As of August-end, the Bharat-22 index has delivered a return of 14.51 per cent while the Sensex has given 12.98 per cent return. Similarly, when back tested for the last two-year return, Bharat-22 has given 16.33 per cent return on investment while it was 11.44 per cent for the Sensex. The government plans to raise funds by divesting its holdings of above 51 per cent in banks and Central Public Sector Enterprises to Bharat-22 ETF (exchange-traded fund). It will also include government stake in Axis Bank, L&T and ITC held through the Specified Undertaking of the Unit Trust of India. The ETF will be managed by ICICI Prudential AMC which has recently filed the draft prospectus on the ETF with SEBI.
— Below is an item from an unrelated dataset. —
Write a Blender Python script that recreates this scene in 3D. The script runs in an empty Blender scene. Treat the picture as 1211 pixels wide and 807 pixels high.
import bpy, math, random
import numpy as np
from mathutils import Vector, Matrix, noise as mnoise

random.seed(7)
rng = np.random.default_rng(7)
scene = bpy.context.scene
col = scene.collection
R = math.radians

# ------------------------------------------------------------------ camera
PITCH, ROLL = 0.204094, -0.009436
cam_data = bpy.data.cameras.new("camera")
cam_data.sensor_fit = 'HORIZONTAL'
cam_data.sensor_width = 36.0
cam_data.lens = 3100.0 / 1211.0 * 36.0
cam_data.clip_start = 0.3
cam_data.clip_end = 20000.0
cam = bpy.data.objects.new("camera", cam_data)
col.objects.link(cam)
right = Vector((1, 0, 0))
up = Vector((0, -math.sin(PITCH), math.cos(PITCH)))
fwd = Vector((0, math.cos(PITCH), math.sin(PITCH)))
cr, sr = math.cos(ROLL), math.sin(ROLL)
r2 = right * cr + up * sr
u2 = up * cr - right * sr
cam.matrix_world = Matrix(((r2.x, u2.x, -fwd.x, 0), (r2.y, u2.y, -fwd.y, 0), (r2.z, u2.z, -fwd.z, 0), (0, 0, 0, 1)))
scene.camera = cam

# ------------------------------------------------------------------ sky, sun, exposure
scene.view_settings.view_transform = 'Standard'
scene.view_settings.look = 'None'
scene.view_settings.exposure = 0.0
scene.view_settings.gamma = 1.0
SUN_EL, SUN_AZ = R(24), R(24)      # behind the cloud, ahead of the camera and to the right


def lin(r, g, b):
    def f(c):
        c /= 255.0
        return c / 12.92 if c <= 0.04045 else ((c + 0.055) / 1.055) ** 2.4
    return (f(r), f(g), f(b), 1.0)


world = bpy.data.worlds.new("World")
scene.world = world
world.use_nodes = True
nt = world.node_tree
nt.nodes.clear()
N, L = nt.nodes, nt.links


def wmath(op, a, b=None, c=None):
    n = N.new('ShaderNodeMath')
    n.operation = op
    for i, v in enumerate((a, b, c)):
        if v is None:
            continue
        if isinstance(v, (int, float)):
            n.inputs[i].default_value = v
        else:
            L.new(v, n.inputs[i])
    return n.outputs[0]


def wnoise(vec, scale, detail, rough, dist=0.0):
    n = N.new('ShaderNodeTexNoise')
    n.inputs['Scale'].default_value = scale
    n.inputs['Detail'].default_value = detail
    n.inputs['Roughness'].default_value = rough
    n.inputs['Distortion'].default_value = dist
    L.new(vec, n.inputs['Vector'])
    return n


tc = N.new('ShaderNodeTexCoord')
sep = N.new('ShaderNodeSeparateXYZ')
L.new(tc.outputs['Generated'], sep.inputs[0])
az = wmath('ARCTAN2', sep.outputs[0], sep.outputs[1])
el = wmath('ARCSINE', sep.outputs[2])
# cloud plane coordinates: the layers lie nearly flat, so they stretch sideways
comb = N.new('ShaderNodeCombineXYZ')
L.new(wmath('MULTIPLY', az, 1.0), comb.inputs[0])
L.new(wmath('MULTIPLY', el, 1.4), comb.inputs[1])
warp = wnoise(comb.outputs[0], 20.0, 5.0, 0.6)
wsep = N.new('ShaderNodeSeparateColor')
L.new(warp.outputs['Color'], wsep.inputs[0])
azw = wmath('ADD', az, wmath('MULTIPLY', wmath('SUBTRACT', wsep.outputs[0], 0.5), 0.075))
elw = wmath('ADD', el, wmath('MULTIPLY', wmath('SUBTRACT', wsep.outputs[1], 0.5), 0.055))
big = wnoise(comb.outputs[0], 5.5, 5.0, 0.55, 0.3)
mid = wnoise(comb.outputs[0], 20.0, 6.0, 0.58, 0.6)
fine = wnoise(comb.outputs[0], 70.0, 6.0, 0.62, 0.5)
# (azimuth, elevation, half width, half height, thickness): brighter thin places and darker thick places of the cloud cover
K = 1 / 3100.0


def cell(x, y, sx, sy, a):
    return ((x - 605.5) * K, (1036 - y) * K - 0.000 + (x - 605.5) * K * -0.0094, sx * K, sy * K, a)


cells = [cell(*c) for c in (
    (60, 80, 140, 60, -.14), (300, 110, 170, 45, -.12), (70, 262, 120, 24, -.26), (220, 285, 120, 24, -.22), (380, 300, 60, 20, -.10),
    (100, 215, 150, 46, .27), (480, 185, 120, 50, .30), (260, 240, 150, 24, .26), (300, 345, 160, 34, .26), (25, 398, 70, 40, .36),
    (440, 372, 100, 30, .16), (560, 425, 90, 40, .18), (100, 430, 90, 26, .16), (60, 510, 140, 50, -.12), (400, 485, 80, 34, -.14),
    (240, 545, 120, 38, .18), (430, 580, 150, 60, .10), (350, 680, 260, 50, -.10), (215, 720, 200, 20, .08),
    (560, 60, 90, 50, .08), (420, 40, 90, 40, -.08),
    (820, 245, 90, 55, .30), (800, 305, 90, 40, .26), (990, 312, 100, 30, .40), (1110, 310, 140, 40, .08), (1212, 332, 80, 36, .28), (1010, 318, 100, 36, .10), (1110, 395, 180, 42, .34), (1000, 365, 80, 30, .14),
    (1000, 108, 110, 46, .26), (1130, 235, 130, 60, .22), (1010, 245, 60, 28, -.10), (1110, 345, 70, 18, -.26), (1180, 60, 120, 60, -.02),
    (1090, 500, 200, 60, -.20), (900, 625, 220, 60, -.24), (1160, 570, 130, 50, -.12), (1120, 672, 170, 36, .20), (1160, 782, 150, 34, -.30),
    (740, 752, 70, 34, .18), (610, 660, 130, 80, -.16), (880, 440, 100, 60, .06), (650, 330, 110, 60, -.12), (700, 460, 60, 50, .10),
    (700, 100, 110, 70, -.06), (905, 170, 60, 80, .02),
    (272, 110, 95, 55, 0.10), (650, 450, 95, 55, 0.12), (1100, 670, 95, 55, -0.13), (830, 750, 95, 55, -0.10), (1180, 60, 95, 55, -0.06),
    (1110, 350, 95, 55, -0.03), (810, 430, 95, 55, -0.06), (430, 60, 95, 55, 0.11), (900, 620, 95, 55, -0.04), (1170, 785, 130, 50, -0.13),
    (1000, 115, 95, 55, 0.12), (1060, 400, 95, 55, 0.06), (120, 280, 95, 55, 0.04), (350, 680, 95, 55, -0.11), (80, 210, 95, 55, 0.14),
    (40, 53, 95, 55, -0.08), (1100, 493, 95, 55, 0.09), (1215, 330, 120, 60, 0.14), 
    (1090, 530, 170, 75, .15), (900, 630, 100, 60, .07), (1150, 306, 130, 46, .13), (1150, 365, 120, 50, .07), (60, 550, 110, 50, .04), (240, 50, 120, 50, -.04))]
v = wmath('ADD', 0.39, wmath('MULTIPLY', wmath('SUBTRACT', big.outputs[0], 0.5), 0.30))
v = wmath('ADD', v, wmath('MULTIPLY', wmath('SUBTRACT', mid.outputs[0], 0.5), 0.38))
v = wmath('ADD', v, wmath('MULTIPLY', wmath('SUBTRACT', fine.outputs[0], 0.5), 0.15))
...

S Naren, Executive Director, ICICI Prudential AMC, said investors can partake in a variety of stocks spanning six sectors — industrials, energy, utilities, finance, FMCG and basic materials — with an overweight on the former three. The index blends sectors with secular growth prospects (FMCG and utilities) and cyclicals (energy, metals, industrials). This will help reduce volatility and improve long-term investor returns, he said.
Once launched, Bharat-22 ETF will be traded on the stock exchange with large-cap stocks constituting 90 per cent while mid- and small-caps accounting for 8 per cent and 2 per cent, respectively.
Chintan Haria, Fund Manager and Head — Product Development and Strategy, ICICI Prudential AMC, said the key reforms of the government including financial inclusion, digital and cashless economy, GST, infrastructure spending, Make in India and direct benefit transfer of subsidy can enhance the earnings of the companies that form part of the index.